Como he dicho, los días más señalados la iglesia estaba abierta; también las tabernas. Aunque no hay estadísticas, el Viernes Santo era el día del año en que los benalizos, no las benalizas, libaban más sangre inconsagrada de Cristo. Las tapas de asadura o salchichón estaban prohibidas, pero podía haber tortillitas de bacalao o, no sé si con más suerte, boquerones tan fritos como rígidos.
El mozo que no se atrevió a cantar una saeta por el qué dirán no tuvo inconveniente en quebrantar el mandamiento de «¡Nada de carne, hermanos!» un Viernes Santo en Vistalegre. Harto de tortillitas, le pedí a Alonso una tapa de salchichón, y puso reparos pero le insistí, y sin duda recordó la máxima del comercio: «el cliente siempre tiene razón» y pensó también que quien cometía el pecado era yo. Sin embargo a mí nadie me dijo nada pero, luego me enteré, a él le recriminaron haber prestado ayuda a este pecador inveterado.
Todas las circunstancias que he relatado hacían de aquella Semana Santa el período del año más extraordinario.
¡Que tengáis buena Pascua, amigos!
Gerardo Sierra

Ha quedado perfectamente descrita la Semana Santa de antes. Coincido contigo en mis recuerdos sobre todos los aspectos que detallas excepto en el uso del latín, la venta de bulas, el color del manto de la Virgen el domingo de Resurrección (lo recuerdo rojo bordado en oro) y el relleno líquido de Judas. Mis recuerdos son de años posteriores.
Añadiría que la mayoría de la población que no comía carne casi nunca se sentía obligada a acudir a todos los actos religiosos para no ser señalados como personas poco recomendables.
Por suerte, en la actualidad, quienes acuden lo hacen libremente.
Alz te queda lejos. Has hecho un escrito muy interesante.

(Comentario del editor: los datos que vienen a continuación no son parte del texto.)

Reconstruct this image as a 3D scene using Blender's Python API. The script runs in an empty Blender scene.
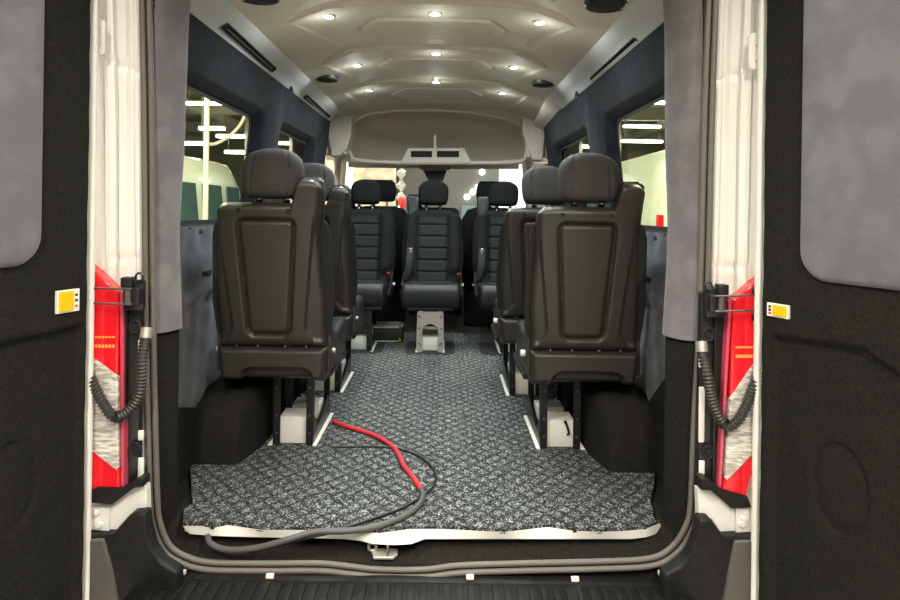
import bpy, bmesh, math, random
import numpy as np
from mathutils import Vector, Matrix
random.seed(7)
scene = bpy.context.scene
col = scene.collection
R = math.radians

# ------------------------------------------------------------------ camera
F = 650.0
CAM = Vector((0.06, 0.0, 0.95))
PSI, THETA, RHO = 0.0, 0.0, R(0.8)      # level camera, vertical lens shift
fwd = Vector((math.sin(PSI)*math.cos(THETA), math.cos(PSI)*math.cos(THETA), -math.sin(THETA)))
r0 = Vector((math.cos(PSI), -math.sin(PSI), 0)); u0 = r0.cross(fwd)
rt = r0*math.cos(RHO) + u0*math.sin(RHO)
up = u0*math.cos(RHO) - r0*math.sin(RHO)
cd = bpy.data.cameras.new('camera'); cam = bpy.data.objects.new('camera', cd); col.objects.link(cam)
M = Matrix((rt, up, -fwd)).transposed().to_4x4(); M.translation = CAM
cam.matrix_world = M
cd.sensor_width = 36; cd.lens = F*36/900; cd.shift_x = 6/900; cd.shift_y = -90/900; cd.clip_start = 0.05; cd.clip_end = 200
scene.camera = cam
def ray(px, py): return fwd + rt*((px-444)/F) + up*((210-py)/F)
def atY(px, py, Y): d = ray(px, py); t = (Y-CAM.y)/d.y; return CAM + d*t
def atZ(px, py, Z): d = ray(px, py); t = (Z-CAM.z)/d.z; return CAM + d*t
def atX(px, py, X): d = ray(px, py); t = (X-CAM.x)/d.x; return CAM + d*t

# ------------------------------------------------------------------ materials
def mat(name, color, rough=.6, metal=0, noise=None, bump=None, emit=None, sheen=0, coat=0, spec=.5, trans=0, stretch=(1,1,1)):
    m = bpy.data.materials.new(name); m.use_nodes = True
    nt = m.node_tree; b = nt.nodes['Principled BSDF']
    b.inputs['Base Color'].default_value = (*color, 1); b.inputs['Roughness'].default_value = rough
    b.inputs['Metallic'].default_value = metal; b.inputs['Specular IOR Level'].default_value = spec
    b.inputs['Sheen Weight'].default_value = sheen; b.inputs['Coat Weight'].default_value = coat
    b.inputs['Transmission Weight'].default_value = trans
    if emit: b.inputs['Emission Color'].default_value = (*emit[0], 1); b.inputs['Emission Strength'].default_value = emit[1]
    tc = nt.nodes.new('ShaderNodeTexCoord')
    mp = nt.nodes.new('ShaderNodeMapping'); nt.links.new(tc.outputs['Object'], mp.inputs[0]); mp.inputs['Scale'].default_value = stretch
    if noise:   # (scale, second colour, low, high)
        n = nt.nodes.new('ShaderNodeTexNoise'); n.inputs['Scale'].default_value = noise[0]; n.inputs['Detail'].default_value = 4
        nt.links.new(mp.outputs[0], n.inputs['Vector'])
        cr = nt.nodes.new('ShaderNodeValToRGB'); cr.color_ramp.elements[0].position = noise[2]; cr.color_ramp.elements[1].position = noise[3]
        cr.color_ramp.elements[0].color = (*color, 1); cr.color_ramp.elements[1].color = (*noise[1], 1)
        nt.links.new(n.outputs[0], cr.inputs[0]); nt.links.new(cr.outputs[0], b.inputs['Base Color'])
    if bump:    # (scale, strength)
        n = nt.nodes.new('ShaderNodeTexNoise'); n.inputs['Scale'].default_value = bump[0]; n.inputs['Detail'].default_value = 3
        nt.links.new(mp.outputs[0], n.inputs['Vector'])
        bp = nt.nodes.new('ShaderNodeBump'); bp.inputs['Strength'].default_value = bump[1]; bp.inputs['Distance'].default_value = .004
        nt.links.new(n.outputs[0], bp.inputs['Height']); nt.links.new(bp.outputs[0], b.inputs['Normal'])
    return m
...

Otro recuerdo que tengo y no he puesto antes es que en mi niñez, el sacerdote organizaba la adoración del monumento publicando por el altavoz parroquial un horario de asistencia a la iglesia para los residentes de las diferentes calles del pueblo. Ni que decir tiene que la mayoría de la población asistía en el horario que se le había asignado.
Te quedó la espinita de no haber cantado la saeta y te la has quitado cantándola muy
Enhorabuena
Gracias, Luci. En cuanto al manto de la Virgen tu memoria es sin duda más nítida que la mía.
Eres un crack. Cronista perfecto y aficionado cantaor, pero que es historia para generaciones venideras que quieran saber las costumbres y vivencias de Benadalid. Mi mas enhorabuena y animarte a que sigas con mas crónicas que nos hagan conocer esos pueblos de la serrania de Ronda y valle del Genal.